You’re obviously not what society deems is a decent person, not even acceptable most likely. However, there are some things you can do about this. You can lie. Oh no, but lying is bad! Well, you’re not the most appealing thing ever, and if you want others to want you, you need to lie. Tell them you’re fat because you had to eat a lot from your expedition to the north pole, but you got into a fight with a polar bear, it bit you and injected a powerful venom that causes you to retain your fat no matter what. Tell them you’re actually really smart, and you’ve gotten nobel prizes in cool (and if they don’t believe there’s a section for that,  make a website. Make sure it’s the first thing you get when you google it).  Tell them you’re hands and other body parts are greasy because you just finished shining your harley, but a ninja came and fought you, broke your harley, but you managed to kill him.
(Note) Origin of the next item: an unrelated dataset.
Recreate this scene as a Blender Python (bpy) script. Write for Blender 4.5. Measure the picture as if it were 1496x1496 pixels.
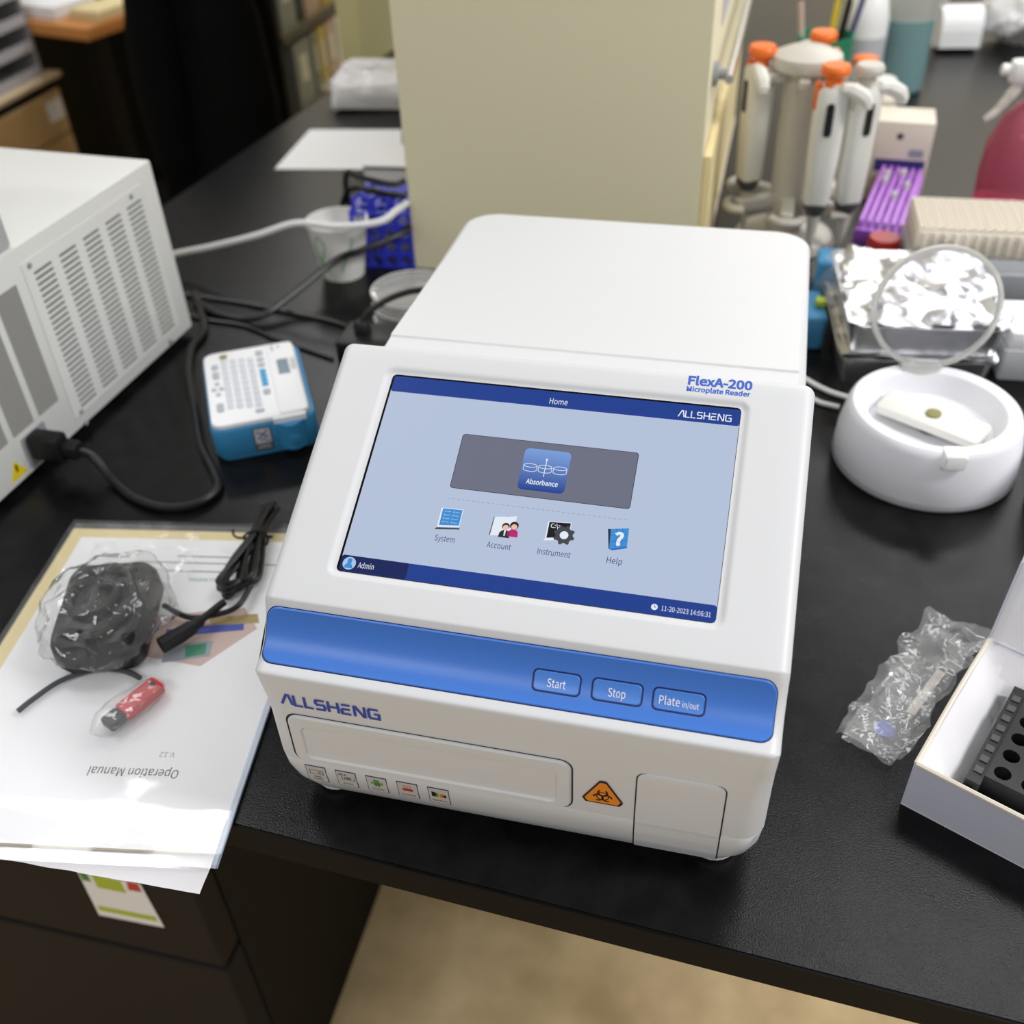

Lie about almost everything, because as far as they’re concerned, almost every part of you is disgusting and undesirable. There’s only 1 solution to this, and it’s to lie.

Conclusion

Hopefully this guide helped you attain a relationship with a member of the opposite sex, and maybe you even kept it for a whole 24 hours! Good job! Just remember all these 7 rules (even though many contradict the others) and you’ll be well off on your way to finding true love, or just enough that you can satisfy societies standards. You’ll woo the hearts of everyone, everyone will respect you! Friends and family will be surprised you could actually find a girlfriend! Good job! You deserve it!